Savory’s plan was based on biomimicry—grazing livestock the same way wild herbivores grazed.
Savory says that the most widely used rotational grazing methods focus too heavily on limiting the number of animals allowed to graze and not enough on the amount of time they spend grazing any given patch of land. Overgrazing, he says, is a function of time, not numbers. In fact, he says, high stock densities are actually better for the land because they reduce animal selectivity (that is, hungry animals crowded together will eat whatever they can get their teeth on, including the less sweet-tasting varieties of grass that would normally be left to overtake the pasture) and thus help preserve biodiversity. “The results we are seeing at our centre today are because of a 400% increase in the number of animals we graze, not despite it,” he says. “I have to make that point to almost every scientist and rancher that passes through.”
In 1960s Zimbabwe, degraded land gave way to starving people and civil unrest.
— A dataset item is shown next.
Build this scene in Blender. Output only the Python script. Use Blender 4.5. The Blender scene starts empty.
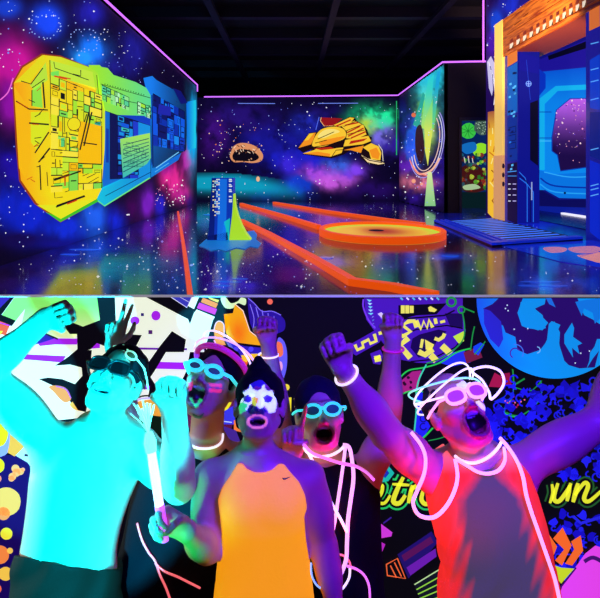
import bpy, bmesh, math, random
import numpy as np
from mathutils import Vector
from mathutils.bvhtree import BVHTree

# ------------------------------------------------------------------ frame of the place
# Camera 2.3 m above the lower floor, looking along +Y.  The lower, near area holds a party in front of a
# free-standing graffiti wall; behind and above that wall lies a raised black-light mini golf hall.
FOC, CX, CY, EYE = 560.0, 292.0, 172.0, 2.3
UP = 1.0                       # level of the raised hall floor
random.seed(7)
rng = np.random.default_rng(5)
SC = bpy.context.scene
COL = SC.collection

def P(px, py, d):              # point at depth d seen at (px, py)
    return np.array([(px - CX) * d / FOC, d, EYE - (py - CY) * d / FOC])
def on_floor(px, py, z=UP):
    return P(px, py, (EYE - z) * FOC / (py - CY))
def to_px(v):
    v = np.asarray(v)
    return CX + v[:, 0] / v[:, 1] * FOC, CY - (v[:, 2] - EYE) / v[:, 1] * FOC

def lin(c):
    c = np.asarray(c, float) / 255.0
    return np.where(c <= 0.04045, c / 12.92, ((c + 0.055) / 1.055) ** 2.4)
def L4(c):
    r = lin(c); return (float(r[0]), float(r[1]), float(r[2]), 1.0)

# ------------------------------------------------------------------ materials
def new_mat(name):
    m = bpy.data.materials.new(name); m.use_nodes = True
    nt = m.node_tree; b = nt.nodes['Principled BSDF']
    return m, nt, b
def rough_noise(nt, b, lo, hi, scale, bump=0.0):
    tc = nt.nodes.new('ShaderNodeTexCoord')
    n = nt.nodes.new('ShaderNodeTexNoise'); n.inputs['Scale'].default_value = scale; n.inputs['Detail'].default_value = 4
    nt.links.new(tc.outputs['Object'], n.inputs['Vector'])
    mr = nt.nodes.new('ShaderNodeMapRange'); mr.inputs['To Min'].default_value = lo; mr.inputs['To Max'].default_value = hi
    nt.links.new(n.outputs['Fac'], mr.inputs['Value']); nt.links.new(mr.outputs['Result'], b.inputs['Roughness'])
    if bump:
        bp = nt.nodes.new('ShaderNodeBump'); bp.inputs['Strength'].default_value = bump; bp.inputs['Distance'].default_value = 0.01
        nt.links.new(n.outputs['Fac'], bp.inputs['Height']); nt.links.new(bp.outputs['Normal'], b.inputs['Normal'])
def mat(name, col, rough=0.6, metal=0.0, emit=0.0, ecol=None, scale=20, bump=0.0, spec=0.5, alpha=1.0):
    m, nt, b = new_mat(name)
    b.inputs['Base Color'].default_value = L4(col); b.inputs['Metallic'].default_value = metal
    b.inputs['Specular IOR Level'].default_value = spec
    rough_noise(nt, b, max(0.02, rough - 0.08), min(1, rough + 0.08), scale, bump)
    if emit:
        b.inputs['Emission Color'].default_value = L4(ecol or col); b.inputs['Emission Strength'].default_value = emit
    if alpha < 1: b.inputs['Alpha'].default_value = alpha
    return m
def mat_attr(name, emit=0.0, rough=0.6, glow=False, spec=0.4, coat=0.0, scale=20, bump=0.0, albedo=1.0):
    # colour of the paint comes from the mesh's own colour attribute; fluorescent paint gives off its own colour under UV
    m, nt, b = new_mat(name)
    a = nt.nodes.new('ShaderNodeAttribute'); a.attribute_name = 'Col'
    mx = nt.nodes.new('ShaderNodeVectorMath'); mx.operation = 'SCALE'; mx.inputs['Scale'].default_value = albedo
    nt.links.new(a.outputs['Color'], mx.inputs[0]); nt.links.new(mx.outputs['Vector'], b.inputs['Base Color'])
    b.inputs['Specular IOR Level'].default_value = spec
    rough_noise(nt, b, max(0.02, rough - 0.06), min(1, rough + 0.06), scale, bump)
    b.inputs['Coat Weight'].default_value = coat; b.inputs['Coat Roughness'].default_value = 0.08
    if glow:
        g = nt.nodes.new('ShaderNodeAttribute'); g.attribute_name = 'Glow'
        nt.links.new(g.outputs['Color'], b.inputs['Emission Color']); b.inputs['Emission Strength'].default_value = 1.0
    elif emit:
        nt.links.new(a.outputs['Color'], b.inputs['Emission Color']); b.inputs['Emission Strength'].default_value = emit
    return m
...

Amid this turmoil, Savory and his wife were exiled, along with hundreds of others whom the government decided were activists or political dissidents. They took their work to the United States, where they found a surprisingly similar state of land-use affairs. Government agencies and land-grant colleges around the country scoffed at the idea of increasing the number of livestock as a means to combating desertification. But as individual ranchers caught wind of Savory’s work, they began seeking him out.